La indecente contextualización y distorsión del crimen se ha convertido ya en norma en sociedades que rehúyen afrontar las raíces del fanatismo causante de masacres como la que acabamos de presenciar. Se ha encontrado en el sintagma “extremismo violento” el eufemismo perfecto para eludir la causa del mismo: el islamismo radical. Y así incurren muchas de las estrategias frente a la radicalización violenta en la inexcusable contradicción de reclamar el apoyo de las comunidades musulmanas para condenar, y repudiar el terrorismo mientras se desvincula esa violencia del Islam. Precisamente porque esa minoría que perpetra la violencia comparte preceptos ideológicos con la mayoría que dice condenarla es por lo que recae sobre ella una mayor responsabilidad para deslegitimar este tipo de terrorismo inspirado en una religión a la que se teme criminalizar. Ese temor inhibe necesarios desafíos, confundiendo la imprescindible vinculación entre los actos violentos y las ideas religiosas que los inspiran con una inapropiada demonización genérica de toda una confesión que, no obstante, está obligada a la autocrítica.

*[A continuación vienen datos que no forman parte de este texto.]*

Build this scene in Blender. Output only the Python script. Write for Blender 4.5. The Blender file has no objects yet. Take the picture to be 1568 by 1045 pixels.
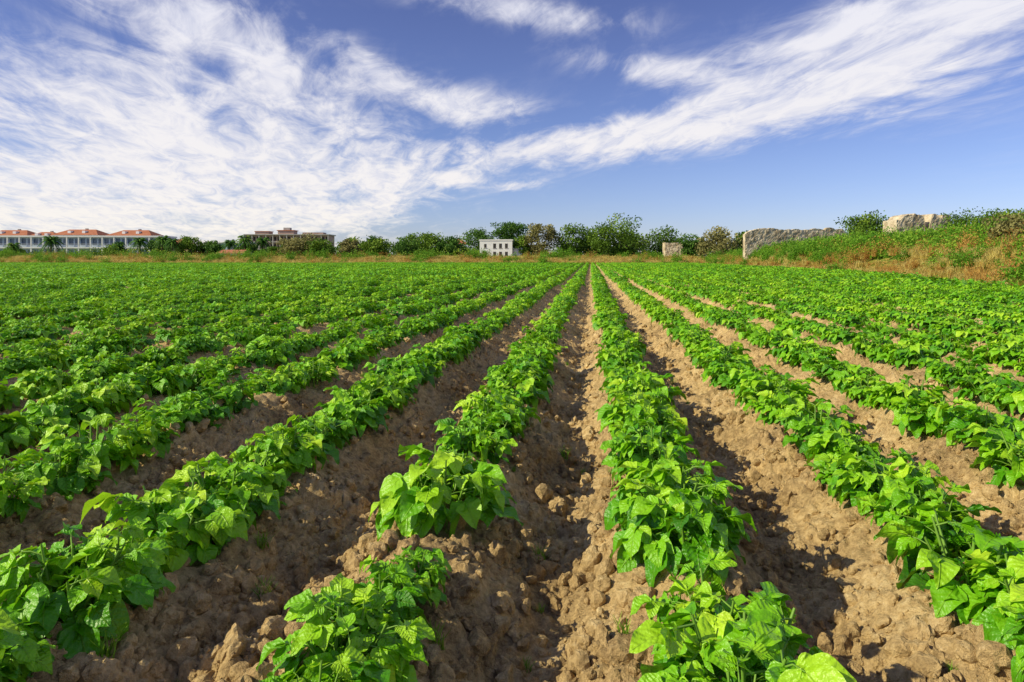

En su libro The Islamist Ed Husain admite esa decisiva responsabilidad de elites religiosas y cómo se ha subestimado la raíz ideológica de una violencia de la que él se distanció mientras sigue seduciendo a tantos. La fascinación por la violencia yihadista es claramente anterior a la eclosión del “Estado Islámico”, si bien se ha intensificado con los éxitos de esta organización terrorista. Reveladora resultaba la portada con la que la popular revista norteamericana Rolling Stone ilustraba su número del 1 de agosto de 2013. La fotografía de Dzhokhar Tsarnaev, autor del atentado de Boston en abril de ese año en el que fueron asesinadas tres personas y heridas más de doscientas, ocupaba toda la portada normalmente destinada a célebres artistas del momento. El alcalde de la ciudad denunció que la revista concedió al terrorista un privilegiado tratamiento como si se tratara de una “celebridad”, reforzando un peligroso mensaje: el terrorismo otorga “fama” a sus responsables y a “sus causas”. Las ventas del controvertido ejemplar se duplicaron como consecuencia de una historia en la que la presentación del terrorista evocaba a la de una “estrella de rock”.

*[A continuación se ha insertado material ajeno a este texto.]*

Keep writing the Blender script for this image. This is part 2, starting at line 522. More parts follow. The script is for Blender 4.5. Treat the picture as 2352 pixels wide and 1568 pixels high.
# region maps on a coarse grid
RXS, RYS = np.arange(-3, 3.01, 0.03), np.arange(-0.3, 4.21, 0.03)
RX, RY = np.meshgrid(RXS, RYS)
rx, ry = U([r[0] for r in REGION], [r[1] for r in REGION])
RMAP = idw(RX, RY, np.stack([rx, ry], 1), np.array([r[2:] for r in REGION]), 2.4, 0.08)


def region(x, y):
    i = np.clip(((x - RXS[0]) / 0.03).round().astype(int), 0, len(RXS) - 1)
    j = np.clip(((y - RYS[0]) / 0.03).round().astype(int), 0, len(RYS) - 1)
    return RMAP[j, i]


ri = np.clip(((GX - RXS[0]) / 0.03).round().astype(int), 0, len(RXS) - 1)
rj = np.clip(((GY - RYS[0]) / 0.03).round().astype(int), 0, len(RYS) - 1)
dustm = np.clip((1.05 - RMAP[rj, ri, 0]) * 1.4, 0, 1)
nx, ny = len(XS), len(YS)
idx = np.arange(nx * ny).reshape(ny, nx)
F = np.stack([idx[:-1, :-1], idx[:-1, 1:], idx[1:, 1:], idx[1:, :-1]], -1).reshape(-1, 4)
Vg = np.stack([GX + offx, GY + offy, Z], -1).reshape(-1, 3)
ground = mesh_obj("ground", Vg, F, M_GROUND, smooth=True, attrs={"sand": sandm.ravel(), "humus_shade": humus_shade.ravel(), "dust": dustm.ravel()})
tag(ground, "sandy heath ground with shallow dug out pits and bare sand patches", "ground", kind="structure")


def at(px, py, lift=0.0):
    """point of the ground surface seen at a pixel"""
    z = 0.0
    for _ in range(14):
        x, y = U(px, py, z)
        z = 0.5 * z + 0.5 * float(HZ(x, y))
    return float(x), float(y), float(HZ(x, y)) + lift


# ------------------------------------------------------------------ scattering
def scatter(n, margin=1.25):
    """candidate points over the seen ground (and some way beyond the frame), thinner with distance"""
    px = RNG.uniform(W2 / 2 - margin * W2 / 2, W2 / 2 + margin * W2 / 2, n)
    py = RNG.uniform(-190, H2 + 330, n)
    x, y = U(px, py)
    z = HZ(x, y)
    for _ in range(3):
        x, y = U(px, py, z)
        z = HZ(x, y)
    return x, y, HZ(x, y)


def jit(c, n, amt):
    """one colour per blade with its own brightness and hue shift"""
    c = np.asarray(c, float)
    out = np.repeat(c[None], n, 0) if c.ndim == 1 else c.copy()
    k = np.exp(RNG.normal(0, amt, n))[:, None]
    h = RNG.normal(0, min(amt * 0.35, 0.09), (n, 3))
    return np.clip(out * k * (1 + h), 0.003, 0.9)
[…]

El terrorismo inspirado en el denominado “Estado Islámico” ni siquiera precisa ya reivindicación. Los medios le facilitan a menudo esa publicidad sin el necesario contraste periodístico. Se ha consolidado ya el terrorismo yihadista de dicha formación como moda y tendencia hasta el punto de que cualquiera de esos autoerigidos “verdaderos creyentes” puede acometer atrocidades en el nombre de una entidad cuya imagen engrandecen los propios medios y las elites políticas. En el tiempo del márketing político, el terrorismo inspirado en ese sanguinario grupo se reproduce gracias a la centralidad de una afamada marca cuyos mensajes resuenan con una eficaz sincronía entre narrativa y acción. Paradójicamente parte de ese éxito obedece a la ineficacia de estados democráticos dotados de mayores e incomparables capacidades que, no obstante, desaprovechan, como revela un ejemplo. La semana pasada la Asociación de Periodistas Europeos y el Ministerio de Defensa del Gobierno de España organizaron un seminario de revelador título: “Europa amedrentada: la amenaza del yihadismo”. El póster publicitario con un encapuchado empuñando un arma junto a la Torre Eiffel evocaba los salvajes atentados de 2015. La primera derrota frente al terrorismo es la del lenguaje y la de la imagen del derrotismo y la impotencia.